--- start of SUPPLIED RECORDS ---

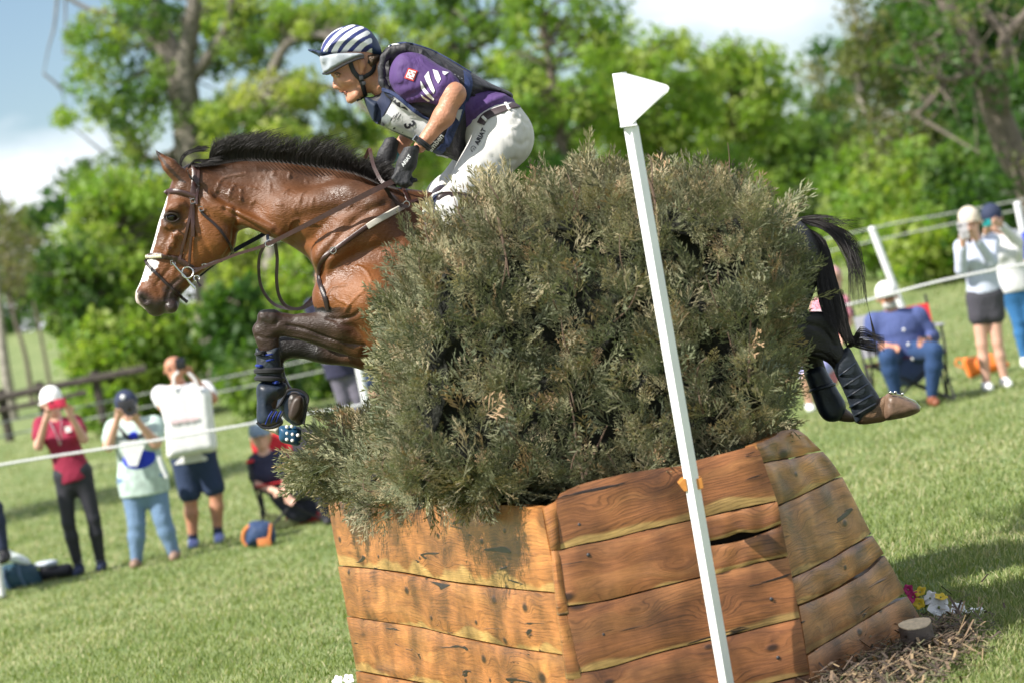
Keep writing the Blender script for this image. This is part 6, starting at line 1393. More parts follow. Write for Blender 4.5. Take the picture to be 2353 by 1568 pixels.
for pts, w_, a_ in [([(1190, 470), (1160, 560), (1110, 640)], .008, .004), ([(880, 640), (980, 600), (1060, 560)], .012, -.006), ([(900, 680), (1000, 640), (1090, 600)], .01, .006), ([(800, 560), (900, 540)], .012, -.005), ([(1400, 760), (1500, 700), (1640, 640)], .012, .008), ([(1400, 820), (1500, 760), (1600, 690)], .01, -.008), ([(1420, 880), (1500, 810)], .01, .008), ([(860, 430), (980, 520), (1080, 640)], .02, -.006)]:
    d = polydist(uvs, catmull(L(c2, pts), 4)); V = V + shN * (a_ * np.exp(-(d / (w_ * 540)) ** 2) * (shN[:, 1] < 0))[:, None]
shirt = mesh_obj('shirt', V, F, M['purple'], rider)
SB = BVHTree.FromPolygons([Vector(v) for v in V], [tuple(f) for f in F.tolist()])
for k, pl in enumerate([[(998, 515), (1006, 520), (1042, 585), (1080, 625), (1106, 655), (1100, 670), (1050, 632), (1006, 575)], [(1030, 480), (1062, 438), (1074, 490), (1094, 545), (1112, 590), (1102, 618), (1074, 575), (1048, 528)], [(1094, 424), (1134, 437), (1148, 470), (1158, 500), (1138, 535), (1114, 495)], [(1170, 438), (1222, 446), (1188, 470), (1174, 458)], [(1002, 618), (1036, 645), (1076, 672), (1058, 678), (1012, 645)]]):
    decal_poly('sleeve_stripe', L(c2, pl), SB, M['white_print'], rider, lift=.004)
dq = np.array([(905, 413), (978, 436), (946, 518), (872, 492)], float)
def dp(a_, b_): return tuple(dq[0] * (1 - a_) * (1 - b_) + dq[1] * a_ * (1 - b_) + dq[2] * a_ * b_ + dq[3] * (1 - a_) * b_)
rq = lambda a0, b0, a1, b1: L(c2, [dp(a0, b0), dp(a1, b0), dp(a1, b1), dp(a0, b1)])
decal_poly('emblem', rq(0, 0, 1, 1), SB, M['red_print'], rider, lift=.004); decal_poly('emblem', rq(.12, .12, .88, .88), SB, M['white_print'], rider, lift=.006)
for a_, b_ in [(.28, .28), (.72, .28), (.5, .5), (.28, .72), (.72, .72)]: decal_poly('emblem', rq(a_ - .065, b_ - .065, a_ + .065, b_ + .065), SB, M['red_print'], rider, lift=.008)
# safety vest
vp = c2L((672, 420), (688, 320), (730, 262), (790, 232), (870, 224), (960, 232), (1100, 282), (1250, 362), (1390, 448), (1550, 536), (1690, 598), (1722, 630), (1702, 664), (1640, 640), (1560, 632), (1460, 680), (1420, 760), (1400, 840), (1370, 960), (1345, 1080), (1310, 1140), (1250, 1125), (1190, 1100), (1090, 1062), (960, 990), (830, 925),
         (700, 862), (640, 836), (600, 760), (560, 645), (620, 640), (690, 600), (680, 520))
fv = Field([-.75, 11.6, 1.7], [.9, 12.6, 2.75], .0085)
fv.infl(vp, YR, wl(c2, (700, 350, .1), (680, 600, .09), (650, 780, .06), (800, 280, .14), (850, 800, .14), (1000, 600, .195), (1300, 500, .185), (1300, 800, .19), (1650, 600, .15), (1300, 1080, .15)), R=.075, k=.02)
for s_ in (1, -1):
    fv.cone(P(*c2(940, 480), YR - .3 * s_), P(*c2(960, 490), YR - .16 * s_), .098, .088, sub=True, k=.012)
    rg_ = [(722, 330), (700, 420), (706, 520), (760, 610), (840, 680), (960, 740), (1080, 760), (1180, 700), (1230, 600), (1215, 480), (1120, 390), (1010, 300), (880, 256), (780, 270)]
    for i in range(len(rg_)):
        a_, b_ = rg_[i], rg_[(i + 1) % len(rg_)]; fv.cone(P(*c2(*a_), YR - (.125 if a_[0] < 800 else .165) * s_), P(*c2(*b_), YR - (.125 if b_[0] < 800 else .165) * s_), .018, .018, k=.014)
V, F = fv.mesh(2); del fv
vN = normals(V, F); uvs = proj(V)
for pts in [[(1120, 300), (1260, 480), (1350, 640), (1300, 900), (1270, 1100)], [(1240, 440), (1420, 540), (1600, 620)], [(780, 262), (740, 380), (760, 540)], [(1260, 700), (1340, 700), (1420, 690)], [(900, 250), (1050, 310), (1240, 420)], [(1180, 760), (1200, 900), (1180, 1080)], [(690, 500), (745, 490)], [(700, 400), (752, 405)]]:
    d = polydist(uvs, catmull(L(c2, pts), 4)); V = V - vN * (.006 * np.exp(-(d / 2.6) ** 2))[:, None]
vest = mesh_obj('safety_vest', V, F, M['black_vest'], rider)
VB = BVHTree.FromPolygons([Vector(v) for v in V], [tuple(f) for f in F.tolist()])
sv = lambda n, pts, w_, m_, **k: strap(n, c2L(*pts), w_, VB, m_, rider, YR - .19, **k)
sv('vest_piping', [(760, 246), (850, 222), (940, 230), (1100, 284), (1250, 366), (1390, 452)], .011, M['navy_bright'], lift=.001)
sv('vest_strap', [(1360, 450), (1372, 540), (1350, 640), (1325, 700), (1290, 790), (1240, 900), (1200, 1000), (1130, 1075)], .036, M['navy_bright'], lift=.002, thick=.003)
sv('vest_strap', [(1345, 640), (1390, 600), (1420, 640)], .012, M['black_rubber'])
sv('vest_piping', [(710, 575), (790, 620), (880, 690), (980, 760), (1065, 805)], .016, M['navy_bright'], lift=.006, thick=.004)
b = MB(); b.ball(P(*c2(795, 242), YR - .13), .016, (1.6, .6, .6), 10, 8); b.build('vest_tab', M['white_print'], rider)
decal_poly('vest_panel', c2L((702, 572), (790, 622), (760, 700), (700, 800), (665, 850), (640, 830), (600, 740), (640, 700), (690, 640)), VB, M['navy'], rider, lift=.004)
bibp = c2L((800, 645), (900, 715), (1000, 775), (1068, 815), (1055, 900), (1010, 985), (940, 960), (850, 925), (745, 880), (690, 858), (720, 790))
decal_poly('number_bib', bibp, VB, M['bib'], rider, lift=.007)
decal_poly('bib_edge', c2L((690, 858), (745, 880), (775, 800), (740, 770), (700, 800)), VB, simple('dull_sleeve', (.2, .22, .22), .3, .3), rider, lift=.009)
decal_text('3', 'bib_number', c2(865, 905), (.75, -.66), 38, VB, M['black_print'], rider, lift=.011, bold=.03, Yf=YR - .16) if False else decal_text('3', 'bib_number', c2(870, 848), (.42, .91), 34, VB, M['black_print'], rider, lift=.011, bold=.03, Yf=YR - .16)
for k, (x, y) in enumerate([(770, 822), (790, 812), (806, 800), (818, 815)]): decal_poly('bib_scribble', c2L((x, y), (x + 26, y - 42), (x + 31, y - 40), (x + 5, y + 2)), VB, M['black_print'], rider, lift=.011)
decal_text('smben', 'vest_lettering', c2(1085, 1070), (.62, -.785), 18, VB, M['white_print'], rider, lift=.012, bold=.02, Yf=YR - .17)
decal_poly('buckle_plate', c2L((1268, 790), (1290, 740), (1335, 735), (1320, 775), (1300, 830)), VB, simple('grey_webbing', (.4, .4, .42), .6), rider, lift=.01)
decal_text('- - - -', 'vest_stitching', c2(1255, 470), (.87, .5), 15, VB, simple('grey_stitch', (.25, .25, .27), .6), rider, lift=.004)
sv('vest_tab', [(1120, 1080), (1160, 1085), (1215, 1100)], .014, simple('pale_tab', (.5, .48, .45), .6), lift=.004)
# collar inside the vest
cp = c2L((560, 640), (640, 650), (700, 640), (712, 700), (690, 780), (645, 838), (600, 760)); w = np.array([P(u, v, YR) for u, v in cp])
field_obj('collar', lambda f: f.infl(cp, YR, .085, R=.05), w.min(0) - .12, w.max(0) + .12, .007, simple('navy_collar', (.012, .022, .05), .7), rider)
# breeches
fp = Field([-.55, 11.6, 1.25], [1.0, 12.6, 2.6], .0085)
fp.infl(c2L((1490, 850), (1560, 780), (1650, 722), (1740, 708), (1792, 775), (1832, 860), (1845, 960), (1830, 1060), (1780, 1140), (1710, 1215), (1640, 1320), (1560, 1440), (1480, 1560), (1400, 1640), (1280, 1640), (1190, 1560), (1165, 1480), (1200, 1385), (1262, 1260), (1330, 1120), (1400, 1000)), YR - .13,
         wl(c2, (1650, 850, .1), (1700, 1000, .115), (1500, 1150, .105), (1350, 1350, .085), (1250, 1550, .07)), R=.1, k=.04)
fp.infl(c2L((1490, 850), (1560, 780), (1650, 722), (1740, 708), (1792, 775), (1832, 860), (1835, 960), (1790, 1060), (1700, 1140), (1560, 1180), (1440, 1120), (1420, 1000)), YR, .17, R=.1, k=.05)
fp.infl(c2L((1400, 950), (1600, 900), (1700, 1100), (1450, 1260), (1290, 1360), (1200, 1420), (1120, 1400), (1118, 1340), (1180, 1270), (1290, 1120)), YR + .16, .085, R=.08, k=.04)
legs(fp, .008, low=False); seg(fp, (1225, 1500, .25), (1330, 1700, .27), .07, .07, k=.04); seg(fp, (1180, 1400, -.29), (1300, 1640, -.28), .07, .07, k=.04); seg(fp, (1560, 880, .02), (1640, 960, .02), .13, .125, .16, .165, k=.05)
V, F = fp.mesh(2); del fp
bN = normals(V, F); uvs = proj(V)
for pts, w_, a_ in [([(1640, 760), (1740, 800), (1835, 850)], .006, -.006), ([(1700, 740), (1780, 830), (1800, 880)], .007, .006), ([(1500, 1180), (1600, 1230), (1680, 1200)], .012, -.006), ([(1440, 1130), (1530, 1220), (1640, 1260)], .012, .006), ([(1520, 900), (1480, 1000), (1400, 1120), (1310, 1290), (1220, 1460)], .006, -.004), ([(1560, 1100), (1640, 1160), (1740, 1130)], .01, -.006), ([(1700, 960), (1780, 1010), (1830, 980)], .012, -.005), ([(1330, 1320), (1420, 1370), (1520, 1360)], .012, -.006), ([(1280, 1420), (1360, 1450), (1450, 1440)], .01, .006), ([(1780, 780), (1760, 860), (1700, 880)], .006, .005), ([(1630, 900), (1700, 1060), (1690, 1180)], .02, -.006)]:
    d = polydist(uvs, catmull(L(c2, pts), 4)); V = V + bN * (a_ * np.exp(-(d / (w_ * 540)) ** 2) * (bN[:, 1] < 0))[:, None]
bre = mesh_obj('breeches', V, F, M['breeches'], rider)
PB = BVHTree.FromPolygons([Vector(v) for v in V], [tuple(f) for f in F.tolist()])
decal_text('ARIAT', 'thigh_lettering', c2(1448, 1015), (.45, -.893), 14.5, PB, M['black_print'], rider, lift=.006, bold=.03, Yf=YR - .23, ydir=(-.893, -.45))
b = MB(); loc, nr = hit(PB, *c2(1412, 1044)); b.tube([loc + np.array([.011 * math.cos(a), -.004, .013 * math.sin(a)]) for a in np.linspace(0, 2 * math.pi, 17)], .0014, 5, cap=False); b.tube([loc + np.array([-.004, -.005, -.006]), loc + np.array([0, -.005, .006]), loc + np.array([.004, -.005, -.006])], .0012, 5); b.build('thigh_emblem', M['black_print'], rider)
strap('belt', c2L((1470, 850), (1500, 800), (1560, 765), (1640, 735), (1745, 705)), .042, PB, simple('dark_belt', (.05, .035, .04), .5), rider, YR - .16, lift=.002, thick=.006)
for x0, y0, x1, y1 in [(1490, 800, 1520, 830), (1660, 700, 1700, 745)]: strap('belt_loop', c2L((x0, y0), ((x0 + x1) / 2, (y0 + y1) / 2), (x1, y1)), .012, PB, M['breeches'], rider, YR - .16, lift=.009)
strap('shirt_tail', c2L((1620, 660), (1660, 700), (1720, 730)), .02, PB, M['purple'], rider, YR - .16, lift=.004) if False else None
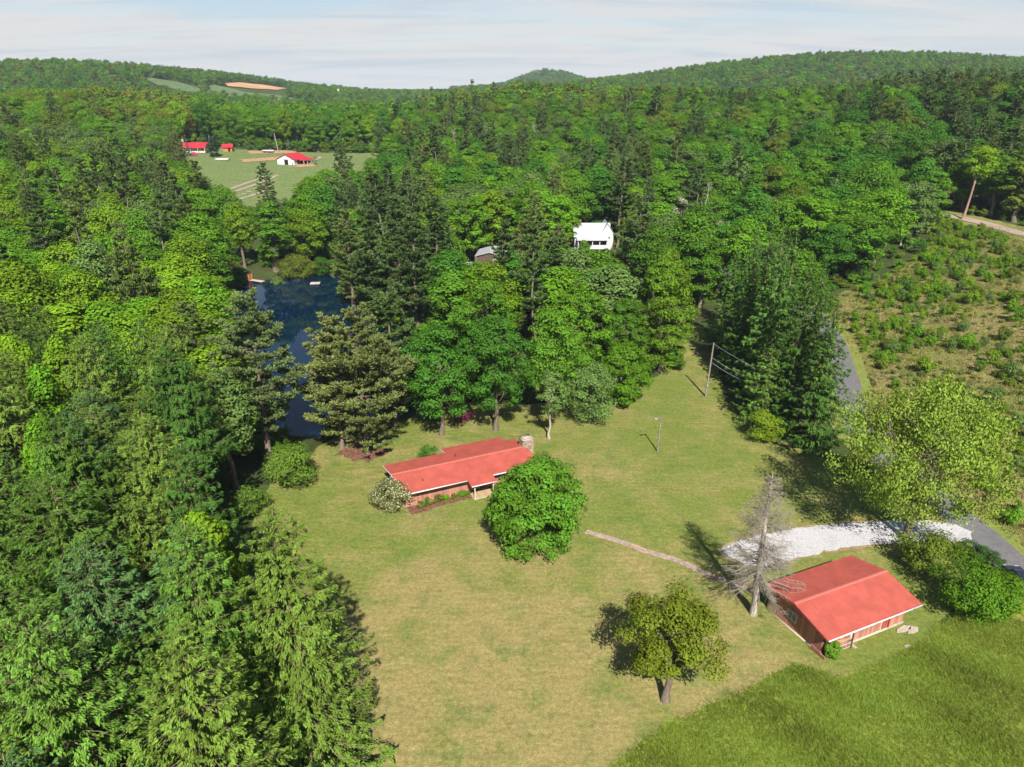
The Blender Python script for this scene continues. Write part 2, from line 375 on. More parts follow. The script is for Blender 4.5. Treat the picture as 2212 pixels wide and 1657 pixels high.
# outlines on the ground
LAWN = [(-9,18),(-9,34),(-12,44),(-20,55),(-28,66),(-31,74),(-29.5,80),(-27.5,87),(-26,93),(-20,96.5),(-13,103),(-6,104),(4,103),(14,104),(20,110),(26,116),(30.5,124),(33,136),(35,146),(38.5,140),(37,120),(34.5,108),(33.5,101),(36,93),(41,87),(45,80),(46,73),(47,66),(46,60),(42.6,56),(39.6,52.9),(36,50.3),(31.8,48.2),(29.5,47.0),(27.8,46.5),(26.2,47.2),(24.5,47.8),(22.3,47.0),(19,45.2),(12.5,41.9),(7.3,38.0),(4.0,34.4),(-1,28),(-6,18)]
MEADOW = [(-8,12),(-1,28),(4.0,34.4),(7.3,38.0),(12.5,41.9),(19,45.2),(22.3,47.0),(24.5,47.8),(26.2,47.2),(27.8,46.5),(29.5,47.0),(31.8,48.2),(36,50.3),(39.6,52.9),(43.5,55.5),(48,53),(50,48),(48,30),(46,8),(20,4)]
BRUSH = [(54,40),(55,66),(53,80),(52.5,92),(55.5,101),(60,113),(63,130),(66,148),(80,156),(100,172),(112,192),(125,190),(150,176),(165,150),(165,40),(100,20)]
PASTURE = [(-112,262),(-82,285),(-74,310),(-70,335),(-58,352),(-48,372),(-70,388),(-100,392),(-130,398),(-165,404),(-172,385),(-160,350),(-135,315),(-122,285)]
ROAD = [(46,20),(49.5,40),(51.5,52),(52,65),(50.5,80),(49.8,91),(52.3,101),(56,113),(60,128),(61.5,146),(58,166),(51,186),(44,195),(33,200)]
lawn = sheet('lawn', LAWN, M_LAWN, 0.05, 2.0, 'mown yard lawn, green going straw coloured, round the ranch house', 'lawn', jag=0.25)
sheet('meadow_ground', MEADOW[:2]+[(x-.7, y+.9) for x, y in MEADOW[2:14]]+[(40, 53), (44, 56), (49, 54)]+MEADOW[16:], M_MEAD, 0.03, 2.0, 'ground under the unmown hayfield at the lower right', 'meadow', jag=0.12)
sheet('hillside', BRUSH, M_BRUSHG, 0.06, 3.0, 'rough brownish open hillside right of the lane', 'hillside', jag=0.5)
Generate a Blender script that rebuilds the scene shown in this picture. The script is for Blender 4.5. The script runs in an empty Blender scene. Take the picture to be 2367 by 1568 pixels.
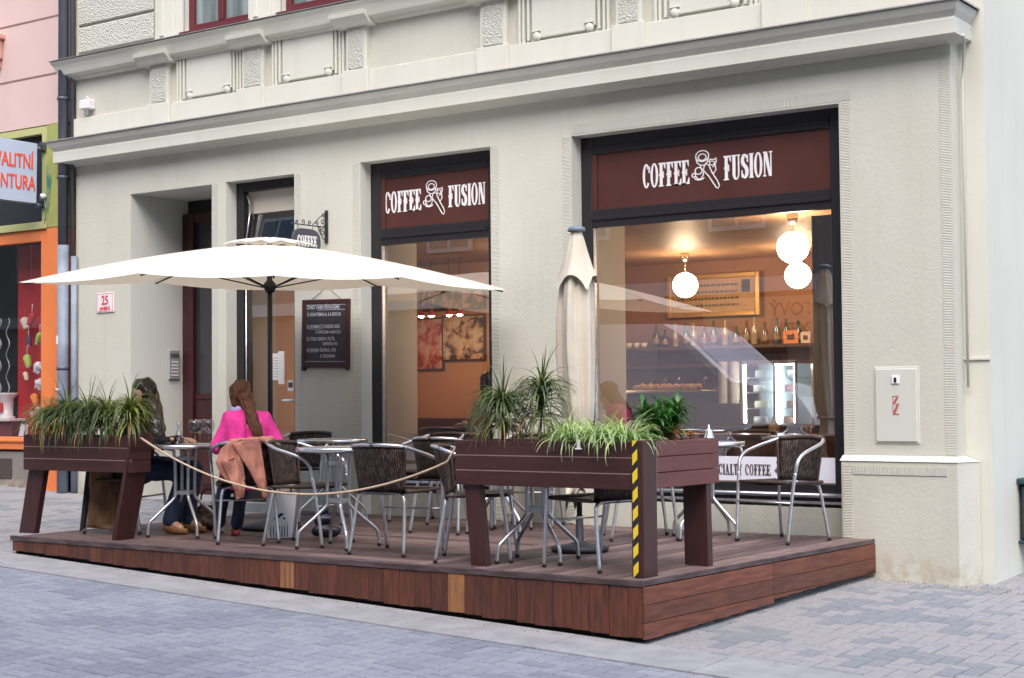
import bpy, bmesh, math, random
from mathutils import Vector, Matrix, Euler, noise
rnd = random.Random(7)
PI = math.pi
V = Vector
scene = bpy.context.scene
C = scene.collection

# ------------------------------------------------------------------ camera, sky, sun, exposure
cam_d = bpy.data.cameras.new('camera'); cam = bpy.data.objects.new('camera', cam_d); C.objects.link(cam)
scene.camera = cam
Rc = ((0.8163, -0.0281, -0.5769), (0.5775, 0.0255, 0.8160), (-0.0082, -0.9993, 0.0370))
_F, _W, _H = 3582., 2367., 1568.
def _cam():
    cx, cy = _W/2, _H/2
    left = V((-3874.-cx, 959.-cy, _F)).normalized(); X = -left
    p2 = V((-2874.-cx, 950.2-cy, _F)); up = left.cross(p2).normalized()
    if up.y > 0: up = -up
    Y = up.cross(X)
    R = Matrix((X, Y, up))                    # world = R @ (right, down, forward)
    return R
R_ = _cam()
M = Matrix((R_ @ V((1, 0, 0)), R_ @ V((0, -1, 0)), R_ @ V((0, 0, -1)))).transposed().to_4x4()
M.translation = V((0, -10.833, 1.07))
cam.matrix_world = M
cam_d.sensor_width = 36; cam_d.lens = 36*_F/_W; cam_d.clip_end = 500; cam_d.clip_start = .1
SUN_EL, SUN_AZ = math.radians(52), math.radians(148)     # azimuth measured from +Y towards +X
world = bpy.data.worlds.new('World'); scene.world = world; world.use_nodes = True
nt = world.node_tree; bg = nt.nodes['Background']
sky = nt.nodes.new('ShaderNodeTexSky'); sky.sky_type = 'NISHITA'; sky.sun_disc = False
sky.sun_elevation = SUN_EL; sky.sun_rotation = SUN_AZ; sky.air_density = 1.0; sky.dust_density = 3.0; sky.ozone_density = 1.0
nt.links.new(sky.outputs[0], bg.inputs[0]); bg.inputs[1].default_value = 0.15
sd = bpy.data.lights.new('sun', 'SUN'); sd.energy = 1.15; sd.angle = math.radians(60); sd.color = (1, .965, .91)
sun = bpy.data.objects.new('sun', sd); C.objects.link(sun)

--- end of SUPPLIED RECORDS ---

[WRITTEN PROBLEM] Only the lines from the one holding "Generate a Blender" to the one holding "C = scene.collection" should be returned, both included and exactly as written, with no pictures.

[SOLUTION]
Generate a Blender script that rebuilds the scene shown in this picture. The script is for Blender 4.5. The script runs in an empty Blender scene. Take the picture to be 2367 by 1568 pixels.
import bpy, bmesh, math, random
from mathutils import Vector, Matrix, Euler, noise
rnd = random.Random(7)
PI = math.pi
V = Vector
scene = bpy.context.scene
C = scene.collection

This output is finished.